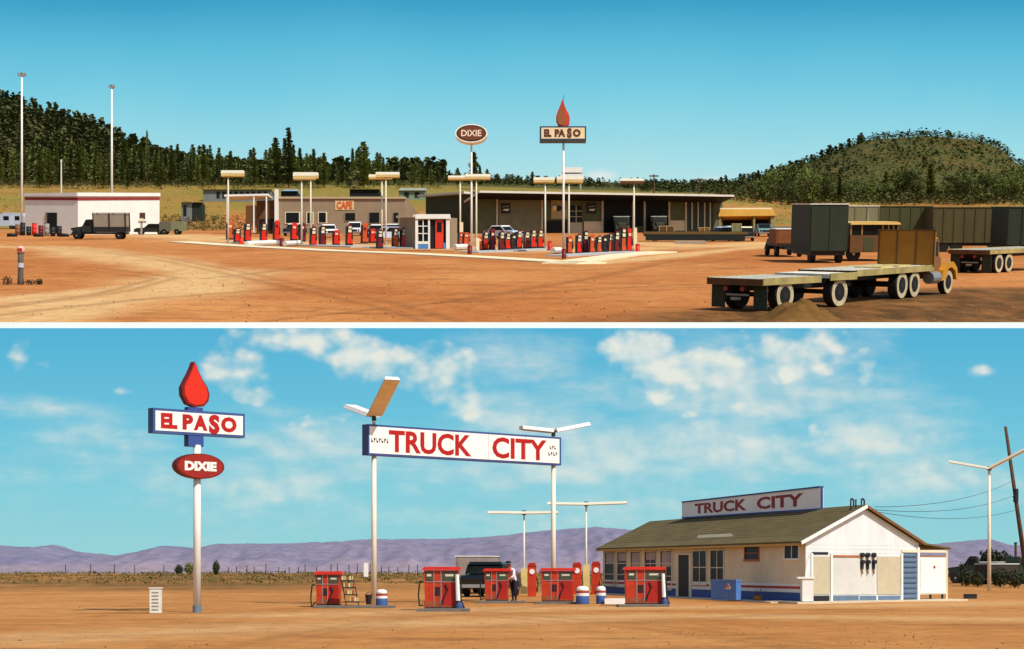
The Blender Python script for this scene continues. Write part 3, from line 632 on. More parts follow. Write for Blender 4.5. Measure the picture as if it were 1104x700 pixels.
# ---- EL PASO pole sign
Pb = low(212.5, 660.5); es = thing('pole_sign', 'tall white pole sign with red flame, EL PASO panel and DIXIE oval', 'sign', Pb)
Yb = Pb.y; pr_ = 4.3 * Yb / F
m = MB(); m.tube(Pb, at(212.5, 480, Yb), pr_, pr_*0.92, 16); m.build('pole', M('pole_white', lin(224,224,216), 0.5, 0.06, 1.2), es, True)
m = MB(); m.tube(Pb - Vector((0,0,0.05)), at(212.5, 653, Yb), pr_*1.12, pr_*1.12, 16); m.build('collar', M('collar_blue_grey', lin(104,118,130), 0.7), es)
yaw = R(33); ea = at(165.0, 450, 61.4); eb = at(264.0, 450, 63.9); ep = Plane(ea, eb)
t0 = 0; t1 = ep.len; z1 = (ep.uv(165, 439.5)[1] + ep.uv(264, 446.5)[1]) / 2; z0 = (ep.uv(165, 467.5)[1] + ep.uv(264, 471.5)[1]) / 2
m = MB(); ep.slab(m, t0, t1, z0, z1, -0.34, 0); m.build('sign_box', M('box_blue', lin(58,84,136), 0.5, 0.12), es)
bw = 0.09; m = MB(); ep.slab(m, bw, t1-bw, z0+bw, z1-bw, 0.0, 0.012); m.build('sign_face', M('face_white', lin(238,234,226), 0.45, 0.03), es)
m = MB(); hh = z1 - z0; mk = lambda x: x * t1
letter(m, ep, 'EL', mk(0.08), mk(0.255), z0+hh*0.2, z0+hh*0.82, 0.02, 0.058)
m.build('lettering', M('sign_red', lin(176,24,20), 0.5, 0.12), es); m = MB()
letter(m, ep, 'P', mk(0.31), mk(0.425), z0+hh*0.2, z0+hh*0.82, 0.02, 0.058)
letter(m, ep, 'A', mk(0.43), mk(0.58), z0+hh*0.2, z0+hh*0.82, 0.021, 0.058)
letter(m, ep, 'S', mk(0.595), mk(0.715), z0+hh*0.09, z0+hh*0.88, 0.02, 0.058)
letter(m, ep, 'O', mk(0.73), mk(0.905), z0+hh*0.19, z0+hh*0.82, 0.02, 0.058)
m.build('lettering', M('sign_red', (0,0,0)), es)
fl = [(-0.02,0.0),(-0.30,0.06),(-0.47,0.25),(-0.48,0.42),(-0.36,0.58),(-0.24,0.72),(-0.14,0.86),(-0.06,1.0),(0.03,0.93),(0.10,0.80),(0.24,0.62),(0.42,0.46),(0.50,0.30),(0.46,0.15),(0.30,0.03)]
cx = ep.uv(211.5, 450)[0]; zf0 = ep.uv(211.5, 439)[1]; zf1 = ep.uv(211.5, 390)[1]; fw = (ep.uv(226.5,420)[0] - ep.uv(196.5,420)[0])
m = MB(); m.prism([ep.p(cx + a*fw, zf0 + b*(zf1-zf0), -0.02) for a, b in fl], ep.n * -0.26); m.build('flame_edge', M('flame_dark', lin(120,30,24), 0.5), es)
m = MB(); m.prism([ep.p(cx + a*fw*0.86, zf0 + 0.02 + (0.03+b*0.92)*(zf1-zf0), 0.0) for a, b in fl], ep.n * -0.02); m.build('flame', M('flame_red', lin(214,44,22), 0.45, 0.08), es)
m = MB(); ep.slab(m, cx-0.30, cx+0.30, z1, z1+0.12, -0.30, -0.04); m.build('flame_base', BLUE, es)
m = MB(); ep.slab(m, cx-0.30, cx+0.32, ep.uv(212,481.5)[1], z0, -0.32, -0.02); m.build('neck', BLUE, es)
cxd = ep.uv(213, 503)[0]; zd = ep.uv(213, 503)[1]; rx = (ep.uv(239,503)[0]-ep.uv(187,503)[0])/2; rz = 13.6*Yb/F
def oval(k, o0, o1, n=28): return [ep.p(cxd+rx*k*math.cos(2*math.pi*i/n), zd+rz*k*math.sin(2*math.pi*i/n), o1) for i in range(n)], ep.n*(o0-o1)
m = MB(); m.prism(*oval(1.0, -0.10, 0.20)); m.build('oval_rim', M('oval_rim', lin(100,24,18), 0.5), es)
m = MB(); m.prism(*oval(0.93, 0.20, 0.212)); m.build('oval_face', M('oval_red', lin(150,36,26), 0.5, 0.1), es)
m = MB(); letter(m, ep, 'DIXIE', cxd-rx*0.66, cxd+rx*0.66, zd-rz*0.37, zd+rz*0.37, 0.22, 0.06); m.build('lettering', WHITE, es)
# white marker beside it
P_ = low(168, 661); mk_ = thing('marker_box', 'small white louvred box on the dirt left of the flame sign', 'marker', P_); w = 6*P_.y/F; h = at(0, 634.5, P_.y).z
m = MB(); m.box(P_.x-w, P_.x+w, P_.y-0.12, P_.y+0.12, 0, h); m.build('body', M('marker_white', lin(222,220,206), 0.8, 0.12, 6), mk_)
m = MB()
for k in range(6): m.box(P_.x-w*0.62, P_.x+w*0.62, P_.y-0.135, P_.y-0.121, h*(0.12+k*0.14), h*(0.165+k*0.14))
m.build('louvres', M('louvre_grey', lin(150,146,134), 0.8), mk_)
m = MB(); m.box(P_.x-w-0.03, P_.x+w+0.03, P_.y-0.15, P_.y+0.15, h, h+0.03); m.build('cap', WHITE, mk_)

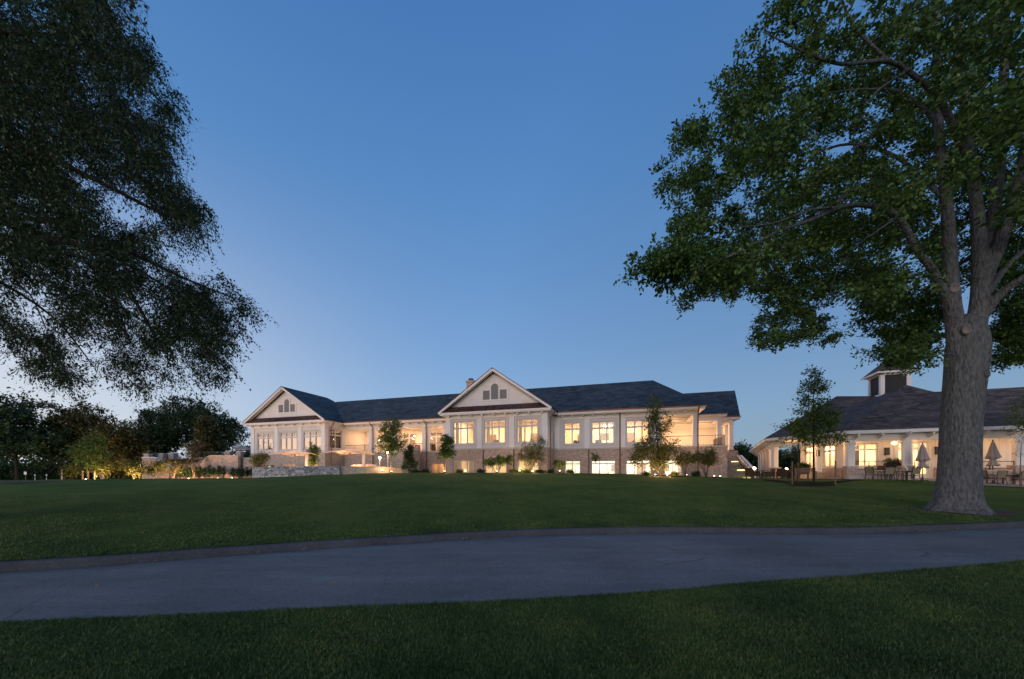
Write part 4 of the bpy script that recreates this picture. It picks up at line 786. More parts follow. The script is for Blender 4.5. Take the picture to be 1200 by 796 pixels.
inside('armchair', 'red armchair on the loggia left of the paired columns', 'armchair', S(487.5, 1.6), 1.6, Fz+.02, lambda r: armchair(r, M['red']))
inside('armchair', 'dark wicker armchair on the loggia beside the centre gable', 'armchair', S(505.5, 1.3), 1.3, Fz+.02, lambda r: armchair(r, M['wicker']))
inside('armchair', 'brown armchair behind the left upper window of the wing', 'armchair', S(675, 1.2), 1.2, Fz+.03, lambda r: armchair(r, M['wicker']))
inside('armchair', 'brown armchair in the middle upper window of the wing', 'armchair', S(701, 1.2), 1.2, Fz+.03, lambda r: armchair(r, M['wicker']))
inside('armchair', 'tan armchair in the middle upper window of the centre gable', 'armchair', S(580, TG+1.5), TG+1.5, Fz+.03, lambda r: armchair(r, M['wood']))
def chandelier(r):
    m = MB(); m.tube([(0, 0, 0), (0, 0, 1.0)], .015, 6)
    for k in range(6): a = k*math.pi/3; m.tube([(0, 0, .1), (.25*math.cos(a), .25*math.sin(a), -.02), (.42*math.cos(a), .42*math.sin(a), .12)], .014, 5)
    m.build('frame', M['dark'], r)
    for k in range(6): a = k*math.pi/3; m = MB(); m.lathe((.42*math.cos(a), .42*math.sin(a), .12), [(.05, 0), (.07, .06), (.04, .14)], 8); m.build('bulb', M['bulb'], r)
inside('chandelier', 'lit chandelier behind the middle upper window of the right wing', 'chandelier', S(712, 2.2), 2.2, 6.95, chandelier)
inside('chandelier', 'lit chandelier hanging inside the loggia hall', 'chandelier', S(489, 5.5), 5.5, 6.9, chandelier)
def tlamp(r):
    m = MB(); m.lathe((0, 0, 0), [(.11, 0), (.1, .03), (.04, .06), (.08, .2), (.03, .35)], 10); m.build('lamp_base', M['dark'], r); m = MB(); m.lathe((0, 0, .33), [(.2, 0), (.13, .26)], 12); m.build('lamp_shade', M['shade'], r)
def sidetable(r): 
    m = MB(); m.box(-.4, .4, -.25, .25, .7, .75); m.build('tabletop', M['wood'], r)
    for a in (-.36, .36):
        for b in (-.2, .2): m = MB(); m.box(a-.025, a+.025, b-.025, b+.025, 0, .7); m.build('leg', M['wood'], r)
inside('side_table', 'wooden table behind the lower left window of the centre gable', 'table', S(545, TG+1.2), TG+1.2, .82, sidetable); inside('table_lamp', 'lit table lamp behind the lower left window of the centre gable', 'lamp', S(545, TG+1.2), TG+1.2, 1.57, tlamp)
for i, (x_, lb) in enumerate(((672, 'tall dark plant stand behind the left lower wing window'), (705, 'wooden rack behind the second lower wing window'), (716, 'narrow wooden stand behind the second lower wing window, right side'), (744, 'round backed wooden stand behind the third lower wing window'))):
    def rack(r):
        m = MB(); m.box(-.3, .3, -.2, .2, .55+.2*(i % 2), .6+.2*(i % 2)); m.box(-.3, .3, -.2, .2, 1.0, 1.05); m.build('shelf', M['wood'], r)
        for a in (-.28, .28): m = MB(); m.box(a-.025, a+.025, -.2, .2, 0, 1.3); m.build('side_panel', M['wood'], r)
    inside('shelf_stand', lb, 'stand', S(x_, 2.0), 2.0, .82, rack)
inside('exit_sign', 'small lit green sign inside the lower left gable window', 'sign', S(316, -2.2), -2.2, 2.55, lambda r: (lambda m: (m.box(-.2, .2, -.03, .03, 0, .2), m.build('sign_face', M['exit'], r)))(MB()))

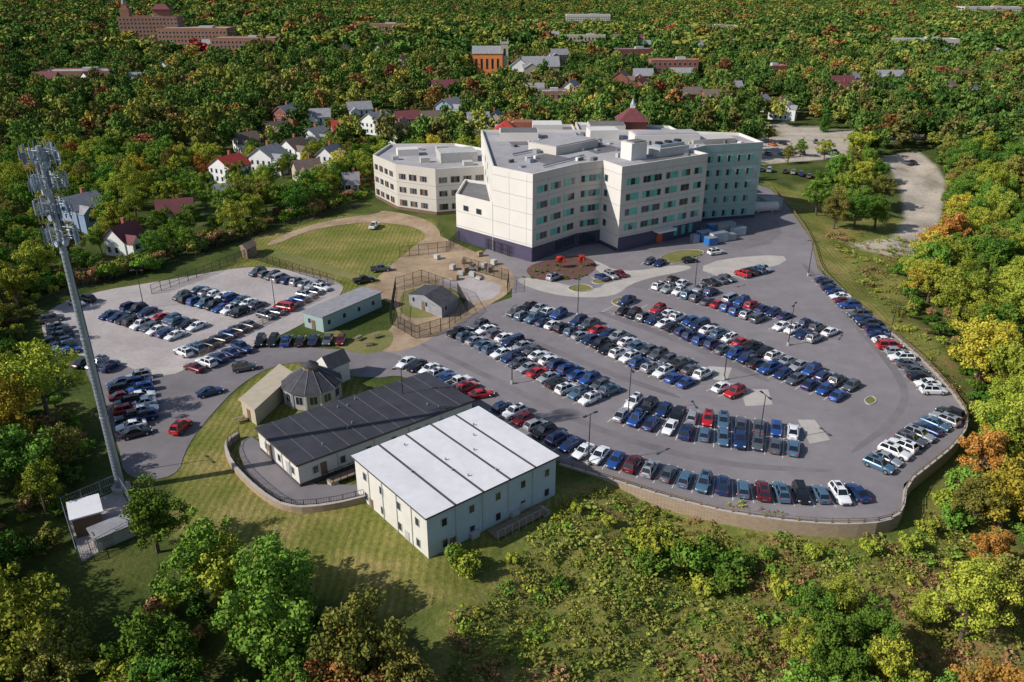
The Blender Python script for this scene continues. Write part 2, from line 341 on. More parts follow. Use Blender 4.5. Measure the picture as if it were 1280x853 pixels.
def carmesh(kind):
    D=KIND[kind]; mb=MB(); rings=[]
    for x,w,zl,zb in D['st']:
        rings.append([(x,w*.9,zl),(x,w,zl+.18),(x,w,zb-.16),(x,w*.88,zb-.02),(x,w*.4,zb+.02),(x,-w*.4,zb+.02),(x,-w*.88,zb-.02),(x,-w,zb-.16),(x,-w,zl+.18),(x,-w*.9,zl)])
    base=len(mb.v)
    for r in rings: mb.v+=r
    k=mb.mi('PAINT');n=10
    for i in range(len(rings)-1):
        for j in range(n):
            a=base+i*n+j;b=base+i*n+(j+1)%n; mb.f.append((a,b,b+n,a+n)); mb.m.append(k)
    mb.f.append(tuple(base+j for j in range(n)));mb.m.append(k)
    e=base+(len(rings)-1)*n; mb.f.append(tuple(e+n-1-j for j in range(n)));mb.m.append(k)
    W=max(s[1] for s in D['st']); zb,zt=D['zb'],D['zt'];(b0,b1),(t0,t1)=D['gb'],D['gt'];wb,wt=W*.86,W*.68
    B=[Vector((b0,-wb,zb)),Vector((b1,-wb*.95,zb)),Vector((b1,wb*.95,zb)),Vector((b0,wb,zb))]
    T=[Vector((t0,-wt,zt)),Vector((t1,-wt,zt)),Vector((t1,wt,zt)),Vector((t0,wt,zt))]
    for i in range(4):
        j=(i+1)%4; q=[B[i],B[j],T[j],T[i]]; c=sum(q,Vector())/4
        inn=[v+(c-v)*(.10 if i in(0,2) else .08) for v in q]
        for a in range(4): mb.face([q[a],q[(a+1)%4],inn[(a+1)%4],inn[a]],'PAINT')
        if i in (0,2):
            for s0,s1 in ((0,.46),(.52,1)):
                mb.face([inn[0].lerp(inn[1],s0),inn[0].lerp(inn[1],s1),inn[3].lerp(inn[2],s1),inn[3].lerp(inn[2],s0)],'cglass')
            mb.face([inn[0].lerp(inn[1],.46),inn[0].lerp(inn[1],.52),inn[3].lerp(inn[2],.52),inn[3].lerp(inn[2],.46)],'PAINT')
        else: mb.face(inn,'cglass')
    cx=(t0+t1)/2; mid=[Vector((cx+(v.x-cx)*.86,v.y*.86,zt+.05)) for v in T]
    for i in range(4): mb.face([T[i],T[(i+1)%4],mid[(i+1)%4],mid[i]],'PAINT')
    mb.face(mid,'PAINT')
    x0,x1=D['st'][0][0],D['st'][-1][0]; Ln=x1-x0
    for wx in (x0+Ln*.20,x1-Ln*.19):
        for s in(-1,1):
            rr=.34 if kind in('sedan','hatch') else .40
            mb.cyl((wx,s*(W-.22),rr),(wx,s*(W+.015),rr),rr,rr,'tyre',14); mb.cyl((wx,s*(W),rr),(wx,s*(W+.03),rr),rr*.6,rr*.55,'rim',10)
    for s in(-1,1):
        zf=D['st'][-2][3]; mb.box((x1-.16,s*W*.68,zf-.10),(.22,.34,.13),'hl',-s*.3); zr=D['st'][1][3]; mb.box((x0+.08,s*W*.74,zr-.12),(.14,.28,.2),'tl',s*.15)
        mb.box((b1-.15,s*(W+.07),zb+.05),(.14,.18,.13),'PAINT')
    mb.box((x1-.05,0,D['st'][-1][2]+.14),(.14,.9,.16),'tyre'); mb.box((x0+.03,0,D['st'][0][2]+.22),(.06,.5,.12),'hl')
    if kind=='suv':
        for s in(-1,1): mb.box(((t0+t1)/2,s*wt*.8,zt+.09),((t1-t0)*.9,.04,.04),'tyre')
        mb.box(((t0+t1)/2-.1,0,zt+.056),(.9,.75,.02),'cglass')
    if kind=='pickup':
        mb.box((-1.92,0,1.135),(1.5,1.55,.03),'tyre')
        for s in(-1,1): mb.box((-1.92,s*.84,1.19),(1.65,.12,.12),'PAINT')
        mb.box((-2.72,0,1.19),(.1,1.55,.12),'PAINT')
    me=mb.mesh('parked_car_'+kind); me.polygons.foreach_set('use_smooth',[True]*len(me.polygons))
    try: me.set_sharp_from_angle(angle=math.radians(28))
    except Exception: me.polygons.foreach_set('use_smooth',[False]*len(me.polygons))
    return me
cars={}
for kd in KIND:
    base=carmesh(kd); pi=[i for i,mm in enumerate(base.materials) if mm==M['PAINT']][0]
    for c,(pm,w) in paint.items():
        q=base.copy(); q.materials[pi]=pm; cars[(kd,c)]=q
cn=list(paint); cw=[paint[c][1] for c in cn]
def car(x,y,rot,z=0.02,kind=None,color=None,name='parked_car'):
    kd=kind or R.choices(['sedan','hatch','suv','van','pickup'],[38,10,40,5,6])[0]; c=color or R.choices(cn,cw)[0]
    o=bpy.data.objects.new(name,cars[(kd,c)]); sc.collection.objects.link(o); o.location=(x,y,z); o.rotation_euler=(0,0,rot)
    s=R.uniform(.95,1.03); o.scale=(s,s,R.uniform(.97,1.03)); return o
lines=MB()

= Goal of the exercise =
Where a line in the entries holds the word "script", copy that line.

= Response below =
The Blender Python script for this scene continues. Write part 3, from line 632 on. More parts follow. Write for Blender 4.5. Measure the picture as if it were 1104x700 pixels.
Write part 4 of the bpy script that recreates this picture. It picks up at line 786. More parts follow. The script is for Blender 4.5. Take the picture to be 1200 by 796 pixels.
The Blender Python script for this scene continues. Write part 2, from line 341 on. More parts follow. Use Blender 4.5. Measure the picture as if it were 1280x853 pixels.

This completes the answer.